I recently took a trip to visit my kids at the farm. Well, by kids I mean adopted kids, Bert and Ernie, twin Alpine dairy goats. Unfortunately, I cannot take these kids home to Ballard, because for one, the farm would not look kindly on kid-napping, and two, they would eat the inside of my apartment to smithereens. Kids will do that, or so I hear. So, I brought Mom with me on this particular visit, because she, like any good grandma, wants to bond with her grandkids. We were both anticipating the visit, but when we arrived, the kids were out to pasture and didn't pay us much attention. We waved and hollered, cajoled and whistled and waited; still, the kids ignored us. It appeared we'd come at an inconvenient time.

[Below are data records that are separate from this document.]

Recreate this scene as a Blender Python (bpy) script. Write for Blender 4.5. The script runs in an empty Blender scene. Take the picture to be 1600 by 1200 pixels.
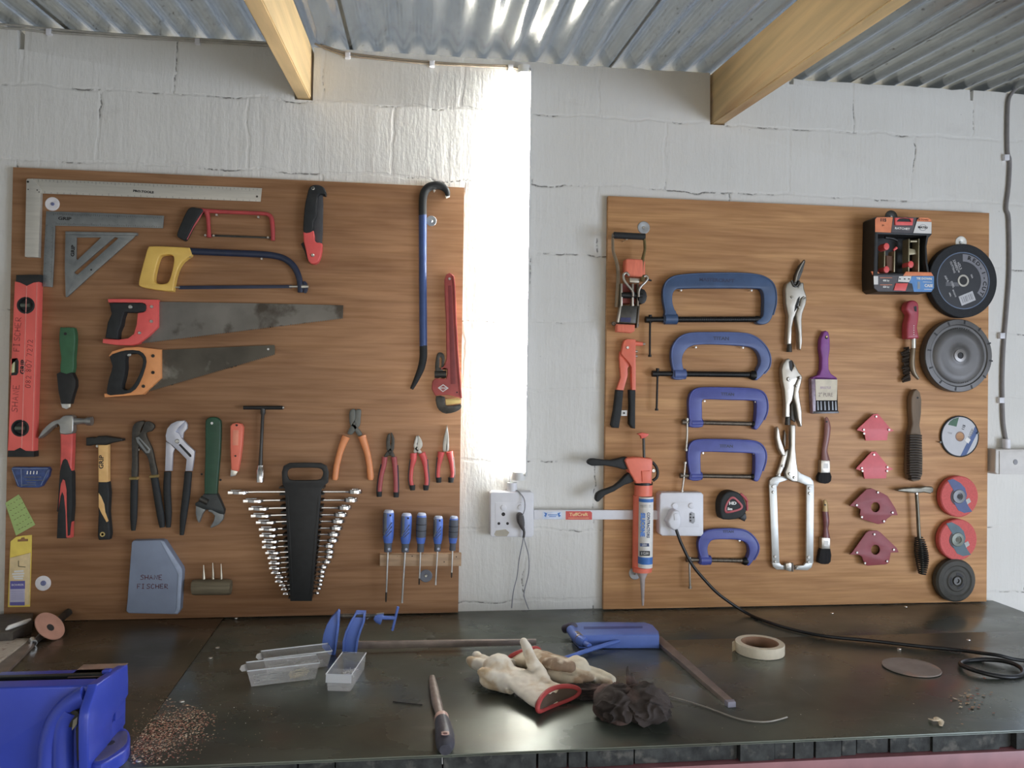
import bpy, bmesh, math, random
from mathutils import Vector, Matrix
from mathutils.geometry import tessellate_polygon
random.seed(7)
SC = bpy.context.scene
COL = SC.collection
# ---------------------------------------------------------------- camera
YAW, PITCH, ROLL = 0.11951, 0.01077, 0.0135
CAM = Vector((0.0, -2.22, 0.632))
FPX = 1200.0
_f = Vector((math.sin(YAW)*math.cos(PITCH), math.cos(YAW)*math.cos(PITCH), math.sin(PITCH)))
_r = Vector((math.cos(YAW), -math.sin(YAW), 0)); _u = _r.cross(_f)
CR = math.cos(ROLL)*_r + math.sin(ROLL)*_u
CU = -math.sin(ROLL)*_r + math.cos(ROLL)*_u
cam_d = bpy.data.cameras.new('camera'); cam_d.sensor_width = 36; cam_d.lens = FPX/1600*36
cam_d.clip_start = 0.02
cam_o = bpy.data.objects.new('camera', cam_d); COL.objects.link(cam_o)
cam_o.matrix_world = Matrix(((CR.x, CU.x, -_f.x, CAM.x), (CR.y, CU.y, -_f.y, CAM.y), (CR.z, CU.z, -_f.z, CAM.z), (0, 0, 0, 1)))
SC.camera = cam_o
# ---------------------------------------------------------------- view + world
SC.view_settings.view_transform = 'Standard'; SC.view_settings.look = 'None'
SC.view_settings.gamma = 1.0; SC.view_settings.exposure = 0.40
SC.view_settings.use_curve_mapping = False
SC.cycles.use_denoising = True
SC.cycles.max_bounces = 8
wd = bpy.data.worlds.new('daylight'); SC.world = wd; wd.use_nodes = True
nt = wd.node_tree; nt.nodes.clear()
wo = nt.nodes.new('ShaderNodeOutputWorld'); bg = nt.nodes.new('ShaderNodeBackground')
tc = nt.nodes.new('ShaderNodeTexCoord'); sx = nt.nodes.new('ShaderNodeSeparateXYZ'); rp = nt.nodes.new('ShaderNodeValToRGB')
nt.links.new(tc.outputs['Generated'], sx.inputs[0]); nt.links.new(sx.outputs['Z'], rp.inputs[0])
e = rp.color_ramp.elements
e[0].position = 0.0; e[0].color = (0.34, 0.31, 0.26, 1)
e[1].position = 0.5; e[1].color = (0.50, 0.64, 0.95, 1)
m_ = rp.color_ramp.elements.new(0.12); m_.color = (1.0, 0.985, 0.94, 1)
nt.links.new(rp.outputs[0], bg.inputs[0]); bg.inputs[1].default_value = 2.5
nt.links.new(bg.outputs[0], wo.inputs[0])
# daylight entering by the wide doorway on the right of the shed
ld = bpy.data.lights.new('doorway_daylight', 'AREA'); ld.shape = 'RECTANGLE'; ld.size = 2.2; ld.size_y = 1.5
ld.energy = 74; ld.color = (0.66, 0.78, 1.0)
lo = bpy.data.objects.new('doorway_daylight', ld); COL.objects.link(lo)
lo.location = (3.56, -3.1, 0.0)
lo.rotation_euler = (Vector((0.6, 0, 0.4)) - Vector(lo.location)).to_track_quat('-Z', 'Y').to_euler()

# ---------------------------------------------------------------- helpers
BF = 0.02          # front face of the plywood boards, measured out from the wall
def ray(px, py): return _f + (px-800)/FPX*CR - (py-600)/FPX*CU
def W(px, py, off=BF):
    d = ray(px, py); return CAM + d*((-off - CAM.y)/d.y)
def B(px, py, z=0.0):
    d = ray(px, py); return CAM + d*((z - CAM.z)/d.z)
def lin(c):
    return tuple((v/255/12.92 if v/255 <= .04045 else ((v/255+.055)/1.055)**2.4) for v in c)
def tone(c, g=1.0, s=.14):
    v = lin(c); y = .3*v[0]+.59*v[1]+.11*v[2]
    return tuple(min(.92, (k*(1-s)+y*s)*g) for k in v) + (1,)
MATS = {}
def M(name, col, rough=.5, metal=0.0, var=.12, scale=40, bump=0.0, bscale=None, g=1.7, stretch=(1, 1, 1), spec=.5, wear=None, trans=0, alpha=1):
    """procedural material: base colour mottled by noise, optional bump and wear patches"""
    if name in MATS: return MATS[name]
    m = bpy.data.materials.new(name); m.use_nodes = True; t = m.node_tree
    b = t.nodes['Principled BSDF']; MATS[name] = m
    b.inputs['Roughness'].default_value = rough; b.inputs['Metallic'].default_value = metal
    b.inputs['Specular IOR Level'].default_value = spec
    if trans: b.inputs['Transmission Weight'].default_value = trans
    if alpha < 1: b.inputs['Alpha'].default_value = alpha
    co = t.nodes.new('ShaderNodeTexCoord'); mp = t.nodes.new('ShaderNodeMapping'); mp.inputs['Scale'].default_value = stretch
    geo = t.nodes.new('ShaderNodeNewGeometry'); t.links.new(geo.outputs['Position'], mp.inputs[0])
    n = t.nodes.new('ShaderNodeTexNoise'); n.inputs['Scale'].default_value = scale; n.inputs['Detail'].default_value = 4
    t.links.new(mp.outputs[0], n.inputs[0])
    c = tone(col, g)
    r = t.nodes.new('ShaderNodeValToRGB'); t.links.new(n.outputs['Fac'], r.inputs[0])
    r.color_ramp.elements[0].position = .3; r.color_ramp.elements[1].position = .7
    r.color_ramp.elements[0].color = tuple(v*(1-var) for v in c[:3])+(1,)
    r.color_ramp.elements[1].color = tuple(min(.95, v*(1+var)) for v in c[:3])+(1,)
    out = r.outputs[0]
    if wear:
        wc, wamt = wear[0], wear[1]
        n2 = t.nodes.new('ShaderNodeTexNoise'); n2.inputs['Scale'].default_value = wear[2] if len(wear) > 2 else scale*.6
        n2.inputs['Detail'].default_value = 6; t.links.new(mp.outputs[0], n2.inputs[0])
        r2 = t.nodes.new('ShaderNodeValToRGB'); t.links.new(n2.outputs['Fac'], r2.inputs[0])
        r2.color_ramp.elements[0].position = 1-wamt-.06; r2.color_ramp.elements[1].position = 1-wamt+.06
        mx = t.nodes.new('ShaderNodeMix'); mx.data_type = 'RGBA'
        t.links.new(r2.outputs[0], mx.inputs[0]); t.links.new(out, mx.inputs[6]); mx.inputs[7].default_value = tone(wc, g)
        out = mx.outputs[2]
    t.links.new(out, b.inputs['Base Color'])
    if bump:
        n3 = t.nodes.new('ShaderNodeTexNoise'); n3.inputs['Scale'].default_value = bscale or scale; n3.inputs['Detail'].default_value = 3
        t.links.new(mp.outputs[0], n3.inputs[0])
        bp = t.nodes.new('ShaderNodeBump'); bp.inputs['Strength'].default_value = bump; bp.inputs['Distance'].default_value = .002
        t.links.new(n3.outputs['Fac'], bp.inputs['Height']); t.links.new(bp.outputs[0], b.inputs['Normal'])
    return m
def tagit(o, label=None, cat=None, group=None, kind=None):
    if label: o['label'] = label
    if cat: o['category'] = cat
    if group: o['group'] = group
    if kind: o['kind'] = kind
    return o
def link(name, me, mat, parent=None, label=None):
    """one mesh object; vertices come in world space and are moved to the parent's frame"""
    if parent is not None:
        L = wloc(parent); me.transform(Matrix.Translation(-L))
    else:
        vs = [v.co for v in me.vertices]
        L = sum(vs, Vector())/max(1, len(vs)); me.transform(Matrix.Translation(-L))
    me.name = name
    if mat: me.materials.append(mat)
    o = bpy.data.objects.new(name, me); COL.objects.link(o)
    if parent is not None:
        o.parent = parent
        o['wx'] = 0
        del o['wx']
    else: o.location = L
    if label: o['label'] = label
    return o
def wloc(o):
    L = Vector(o.location)
    while o.parent: o = o.parent; L += Vector(o.location)
    return L
def thing(name, label, cat, loc, group=None):
    o = bpy.data.objects.new(name, None); COL.objects.link(o); o.location = loc; o.empty_display_size = .02
    return tagit(o, label, cat, group)
def finish(bm, ang=35, smooth=True):
    bmesh.ops.recalc_face_normals(bm, faces=bm.faces[:])
    for f in bm.faces: f.smooth = smooth
    me = bpy.data.meshes.new('m'); bm.to_mesh(me); bm.free()
    if smooth: me.set_sharp_from_angle(angle=math.radians(ang))
    return me
def catmull(pts, n=4, closed=True):
    P = [Vector(p) for p in pts]; N = len(P); out = []
    rng = range(N) if closed else range(N-1)
    for i in rng:
        if closed: p0, p1, p2, p3 = P[(i-1) % N], P[i], P[(i+1) % N], P[(i+2) % N]
        else: p0, p1, p2, p3 = P[max(i-1, 0)], P[i], P[i+1], P[min(i+2, N-1)]
        if (p2-p1).length < 1e-9: continue
        for k in range(n):
            t = k/n
            out.append(.5*((2*p1)+(p2-p0)*t+(2*p0-5*p1+4*p2-p3)*t*t+(3*p1-p0-3*p2+p3)*t*t*t))
    if not closed: out.append(P[-1])
    return out
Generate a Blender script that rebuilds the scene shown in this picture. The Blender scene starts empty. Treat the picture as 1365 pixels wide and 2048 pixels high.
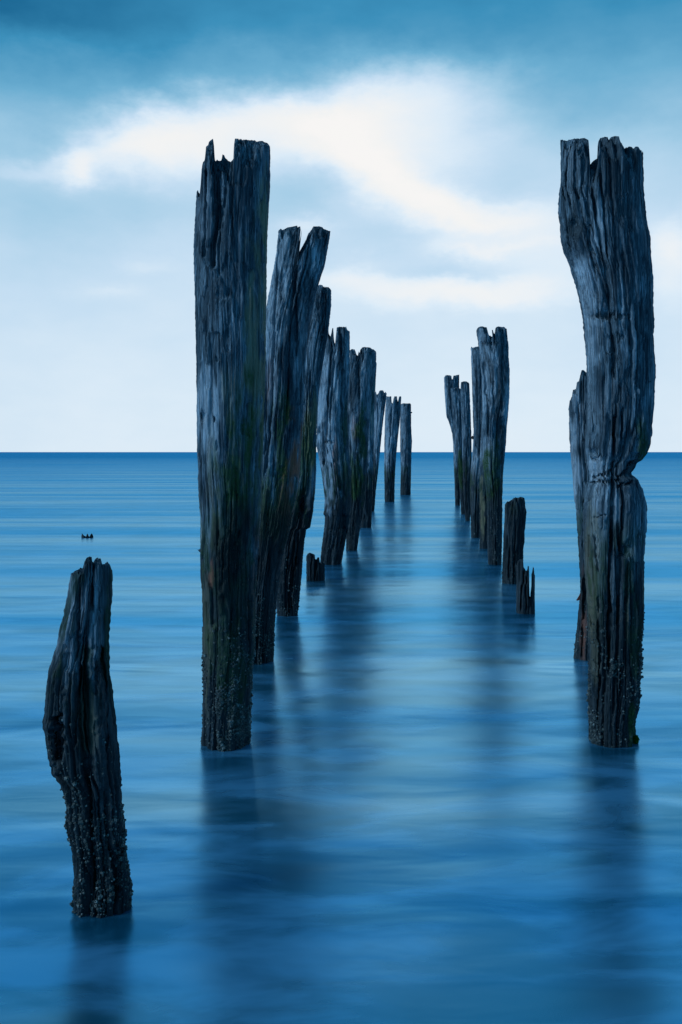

Bert and Ernie dismissed us, but in their absence, another kid whose name I don't know, came shuffling quietly over to us beside the fence. [On a side note, visiting the kids does have a bit of a prison visit feel to it, with the wire fence and all between us, but I try to overlook that.] This kid had fairer hair and squinty green eyes that wouldn't look directly at us. Kind of a nervous kid, I'd say. I called to the kid and reached my fingers just far enough to scratch the kid's side. I continued scratching the nervous kid's tummy, and when I commenced with the petting, the kid took one nonchalant step closer to the fence. Now I could reach the kid's nose. So I scratched and petted him on his nose and behind his ears and atop his head, without him so much blinking one of his beady little eyes. And when I paused an extra long pause - he scooted even closer to the fence. We continued this little dance until said kid was pressed against the fence. This kid, so quiet and sad and socially awkward, with each "meehhh"-less movement closer to the fence seemed to be shouting, "pick me, pick me!" What could I do? I melted.

So while I didn't exactly get to see my kids up close this visit, I did adopt another kid, and that made me very happy. Very happy, indeed. After all, as the saying goes, "no goat, no glory."